> _What is expected_:
Can you write out every line from the start of the records below through the line containing "(.55,.45,.32))], 80, rough=.8)", leaving out any pictures?
★ ★ ★ ★
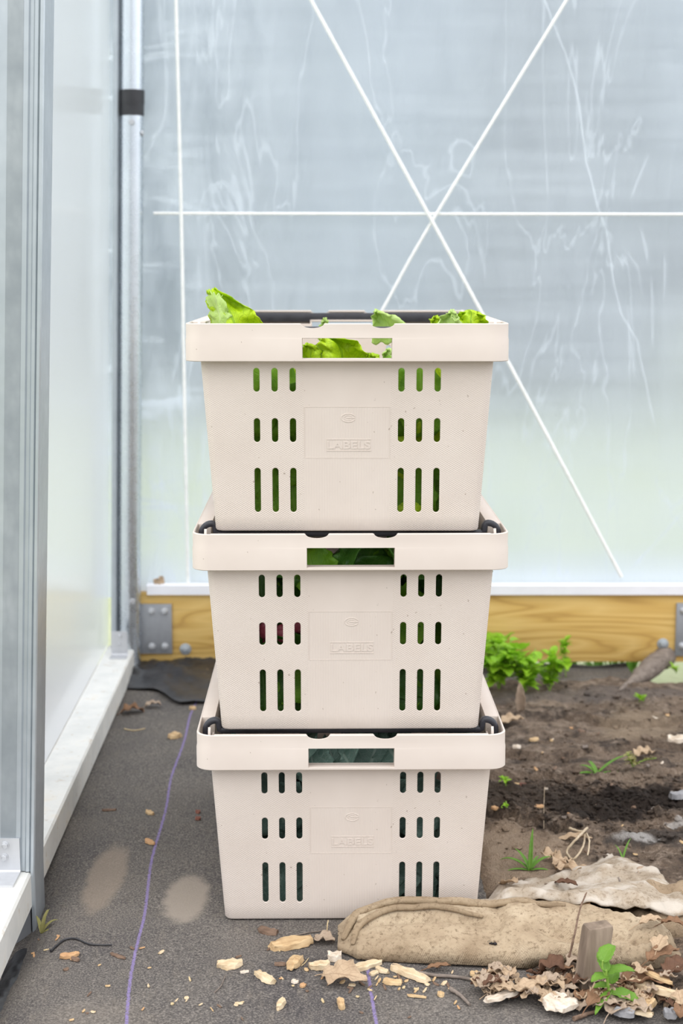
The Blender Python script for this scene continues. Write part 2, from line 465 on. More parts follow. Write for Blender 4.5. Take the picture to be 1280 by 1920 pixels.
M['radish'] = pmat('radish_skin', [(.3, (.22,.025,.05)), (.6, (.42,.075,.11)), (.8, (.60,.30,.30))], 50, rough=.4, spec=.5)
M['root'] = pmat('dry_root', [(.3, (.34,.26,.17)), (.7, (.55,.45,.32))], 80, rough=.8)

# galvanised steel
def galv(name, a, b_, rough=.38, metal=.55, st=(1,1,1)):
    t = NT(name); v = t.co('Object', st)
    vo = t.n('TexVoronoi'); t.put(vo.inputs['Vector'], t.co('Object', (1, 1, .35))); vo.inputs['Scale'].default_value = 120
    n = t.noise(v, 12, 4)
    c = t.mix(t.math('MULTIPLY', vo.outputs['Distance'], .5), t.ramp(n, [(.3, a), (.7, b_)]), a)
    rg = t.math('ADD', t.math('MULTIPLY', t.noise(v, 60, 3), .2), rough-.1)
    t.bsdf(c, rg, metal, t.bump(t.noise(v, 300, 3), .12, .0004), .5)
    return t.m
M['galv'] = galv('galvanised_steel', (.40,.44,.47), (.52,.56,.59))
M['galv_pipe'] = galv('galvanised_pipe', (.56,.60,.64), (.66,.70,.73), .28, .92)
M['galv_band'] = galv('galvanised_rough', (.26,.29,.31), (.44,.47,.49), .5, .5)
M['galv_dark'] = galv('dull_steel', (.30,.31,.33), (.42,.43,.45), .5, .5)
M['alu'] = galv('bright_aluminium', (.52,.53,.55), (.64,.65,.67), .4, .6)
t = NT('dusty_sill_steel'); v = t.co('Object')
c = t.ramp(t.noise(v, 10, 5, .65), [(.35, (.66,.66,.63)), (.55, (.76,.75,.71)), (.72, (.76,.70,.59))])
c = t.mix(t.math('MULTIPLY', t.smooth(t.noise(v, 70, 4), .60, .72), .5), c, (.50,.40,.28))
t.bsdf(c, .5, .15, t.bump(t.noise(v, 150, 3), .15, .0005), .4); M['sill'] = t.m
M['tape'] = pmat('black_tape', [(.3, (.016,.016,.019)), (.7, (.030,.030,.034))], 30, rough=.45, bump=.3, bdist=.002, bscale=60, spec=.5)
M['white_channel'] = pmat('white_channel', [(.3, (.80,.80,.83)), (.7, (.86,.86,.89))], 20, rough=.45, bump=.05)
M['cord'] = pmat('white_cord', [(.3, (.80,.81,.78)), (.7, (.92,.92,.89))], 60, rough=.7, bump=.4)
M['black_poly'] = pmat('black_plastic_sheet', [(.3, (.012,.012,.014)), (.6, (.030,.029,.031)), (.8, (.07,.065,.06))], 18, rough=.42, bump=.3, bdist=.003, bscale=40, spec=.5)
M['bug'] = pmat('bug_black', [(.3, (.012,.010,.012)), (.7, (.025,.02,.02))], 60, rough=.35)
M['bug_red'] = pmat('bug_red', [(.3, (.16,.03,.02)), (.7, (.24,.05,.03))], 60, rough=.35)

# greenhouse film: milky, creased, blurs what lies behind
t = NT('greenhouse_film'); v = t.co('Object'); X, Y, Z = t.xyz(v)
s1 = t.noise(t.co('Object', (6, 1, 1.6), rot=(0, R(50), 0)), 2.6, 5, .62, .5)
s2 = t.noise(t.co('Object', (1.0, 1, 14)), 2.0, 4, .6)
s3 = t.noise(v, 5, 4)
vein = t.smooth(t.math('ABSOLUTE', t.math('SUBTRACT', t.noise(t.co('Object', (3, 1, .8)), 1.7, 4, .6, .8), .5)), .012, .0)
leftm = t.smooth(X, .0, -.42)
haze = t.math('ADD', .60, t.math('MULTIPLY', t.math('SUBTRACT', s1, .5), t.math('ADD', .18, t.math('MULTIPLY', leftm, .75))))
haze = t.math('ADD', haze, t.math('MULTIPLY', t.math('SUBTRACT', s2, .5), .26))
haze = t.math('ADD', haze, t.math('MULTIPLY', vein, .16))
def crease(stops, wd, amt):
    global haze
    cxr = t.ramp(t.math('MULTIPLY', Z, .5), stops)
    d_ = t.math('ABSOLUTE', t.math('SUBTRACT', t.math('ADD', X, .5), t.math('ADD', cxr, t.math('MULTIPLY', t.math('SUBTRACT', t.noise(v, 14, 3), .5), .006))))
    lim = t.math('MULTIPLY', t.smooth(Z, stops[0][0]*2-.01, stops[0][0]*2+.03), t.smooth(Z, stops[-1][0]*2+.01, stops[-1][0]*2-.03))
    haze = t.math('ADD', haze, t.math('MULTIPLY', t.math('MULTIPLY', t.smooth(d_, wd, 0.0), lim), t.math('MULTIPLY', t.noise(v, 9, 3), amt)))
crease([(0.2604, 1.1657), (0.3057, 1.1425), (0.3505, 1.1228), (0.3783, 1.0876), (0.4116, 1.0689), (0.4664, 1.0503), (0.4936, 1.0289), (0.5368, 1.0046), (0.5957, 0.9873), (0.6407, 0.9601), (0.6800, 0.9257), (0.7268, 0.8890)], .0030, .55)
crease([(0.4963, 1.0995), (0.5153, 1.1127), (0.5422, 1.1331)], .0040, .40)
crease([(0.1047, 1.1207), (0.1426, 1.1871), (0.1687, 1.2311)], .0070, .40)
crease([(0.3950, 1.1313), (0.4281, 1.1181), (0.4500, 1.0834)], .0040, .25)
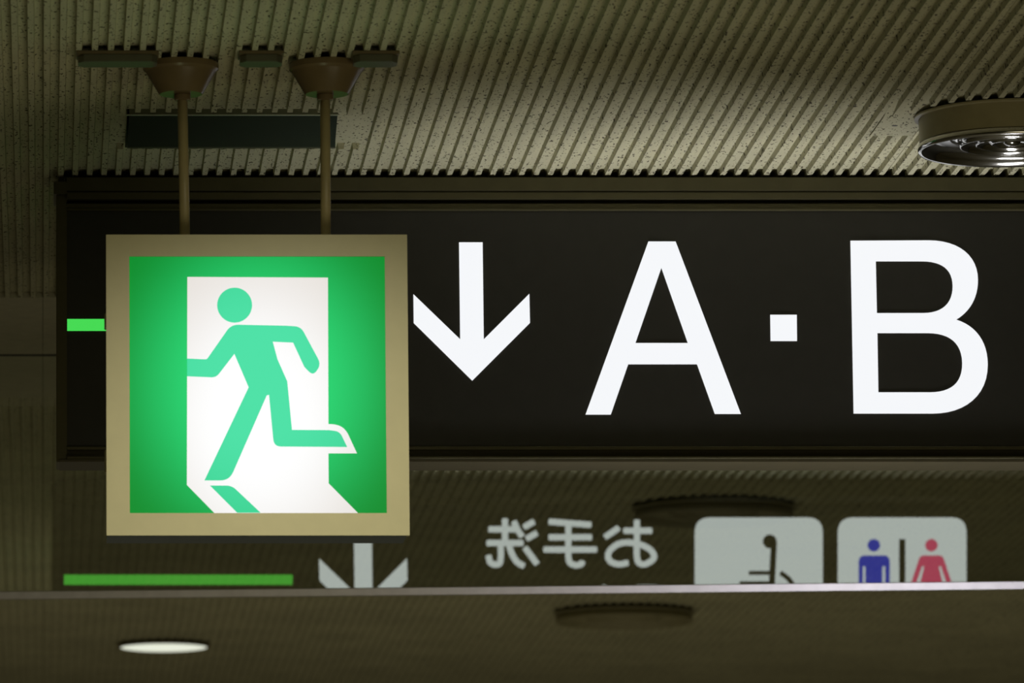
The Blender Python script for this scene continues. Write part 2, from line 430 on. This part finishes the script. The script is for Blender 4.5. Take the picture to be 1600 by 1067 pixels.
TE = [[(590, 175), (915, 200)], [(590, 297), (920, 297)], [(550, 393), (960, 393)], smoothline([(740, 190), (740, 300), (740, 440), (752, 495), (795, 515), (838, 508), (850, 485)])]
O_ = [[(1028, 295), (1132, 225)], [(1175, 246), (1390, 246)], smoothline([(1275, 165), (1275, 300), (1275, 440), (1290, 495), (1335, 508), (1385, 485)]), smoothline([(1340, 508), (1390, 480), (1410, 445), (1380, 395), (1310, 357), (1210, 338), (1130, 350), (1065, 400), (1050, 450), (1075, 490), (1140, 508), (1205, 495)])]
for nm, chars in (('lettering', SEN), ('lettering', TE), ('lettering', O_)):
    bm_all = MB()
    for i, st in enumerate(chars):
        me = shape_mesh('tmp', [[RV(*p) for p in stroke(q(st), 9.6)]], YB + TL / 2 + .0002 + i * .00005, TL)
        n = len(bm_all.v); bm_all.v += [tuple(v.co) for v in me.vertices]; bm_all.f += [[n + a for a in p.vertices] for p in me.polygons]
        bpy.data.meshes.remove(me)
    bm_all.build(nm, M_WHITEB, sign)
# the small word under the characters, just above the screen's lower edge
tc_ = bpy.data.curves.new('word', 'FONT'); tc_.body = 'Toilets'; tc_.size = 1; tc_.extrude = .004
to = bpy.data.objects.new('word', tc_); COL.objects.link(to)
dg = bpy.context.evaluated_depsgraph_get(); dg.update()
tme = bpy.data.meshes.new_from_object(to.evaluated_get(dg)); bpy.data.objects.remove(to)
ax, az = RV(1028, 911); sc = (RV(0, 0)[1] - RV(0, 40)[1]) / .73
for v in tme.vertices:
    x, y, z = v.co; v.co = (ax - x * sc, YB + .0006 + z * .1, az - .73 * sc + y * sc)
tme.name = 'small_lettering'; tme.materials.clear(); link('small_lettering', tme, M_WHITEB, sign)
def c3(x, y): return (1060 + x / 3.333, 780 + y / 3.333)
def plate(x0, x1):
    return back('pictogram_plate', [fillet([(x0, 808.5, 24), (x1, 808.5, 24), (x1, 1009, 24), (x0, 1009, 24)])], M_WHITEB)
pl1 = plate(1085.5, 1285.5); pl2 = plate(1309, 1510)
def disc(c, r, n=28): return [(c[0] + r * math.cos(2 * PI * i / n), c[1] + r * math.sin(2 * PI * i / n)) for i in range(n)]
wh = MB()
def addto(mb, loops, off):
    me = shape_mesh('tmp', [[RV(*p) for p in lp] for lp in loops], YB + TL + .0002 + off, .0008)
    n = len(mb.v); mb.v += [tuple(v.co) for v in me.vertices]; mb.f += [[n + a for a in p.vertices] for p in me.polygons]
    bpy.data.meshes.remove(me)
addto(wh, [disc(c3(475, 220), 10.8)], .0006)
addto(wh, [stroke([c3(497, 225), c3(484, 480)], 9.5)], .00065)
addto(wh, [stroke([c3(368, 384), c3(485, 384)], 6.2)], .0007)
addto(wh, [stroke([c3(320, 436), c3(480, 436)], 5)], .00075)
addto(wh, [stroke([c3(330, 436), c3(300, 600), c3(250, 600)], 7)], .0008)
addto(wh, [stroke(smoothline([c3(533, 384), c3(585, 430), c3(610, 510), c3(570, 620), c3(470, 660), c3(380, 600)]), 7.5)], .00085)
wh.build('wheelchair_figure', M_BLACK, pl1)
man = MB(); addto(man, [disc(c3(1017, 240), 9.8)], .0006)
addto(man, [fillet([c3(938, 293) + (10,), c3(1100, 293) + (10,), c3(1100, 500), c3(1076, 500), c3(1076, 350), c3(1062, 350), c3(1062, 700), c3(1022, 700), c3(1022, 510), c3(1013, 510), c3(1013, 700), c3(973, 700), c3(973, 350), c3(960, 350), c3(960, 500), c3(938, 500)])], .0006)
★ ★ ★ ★
> _Written response_:
The Blender Python script for this scene continues. Write part 2, from line 465 on. More parts follow. Write for Blender 4.5. Take the picture to be 1280 by 1920 pixels.
M['radish'] = pmat('radish_skin', [(.3, (.22,.025,.05)), (.6, (.42,.075,.11)), (.8, (.60,.30,.30))], 50, rough=.4, spec=.5)
M['root'] = pmat('dry_root', [(.3, (.34,.26,.17)), (.7, (.55,.45,.32))], 80, rough=.8)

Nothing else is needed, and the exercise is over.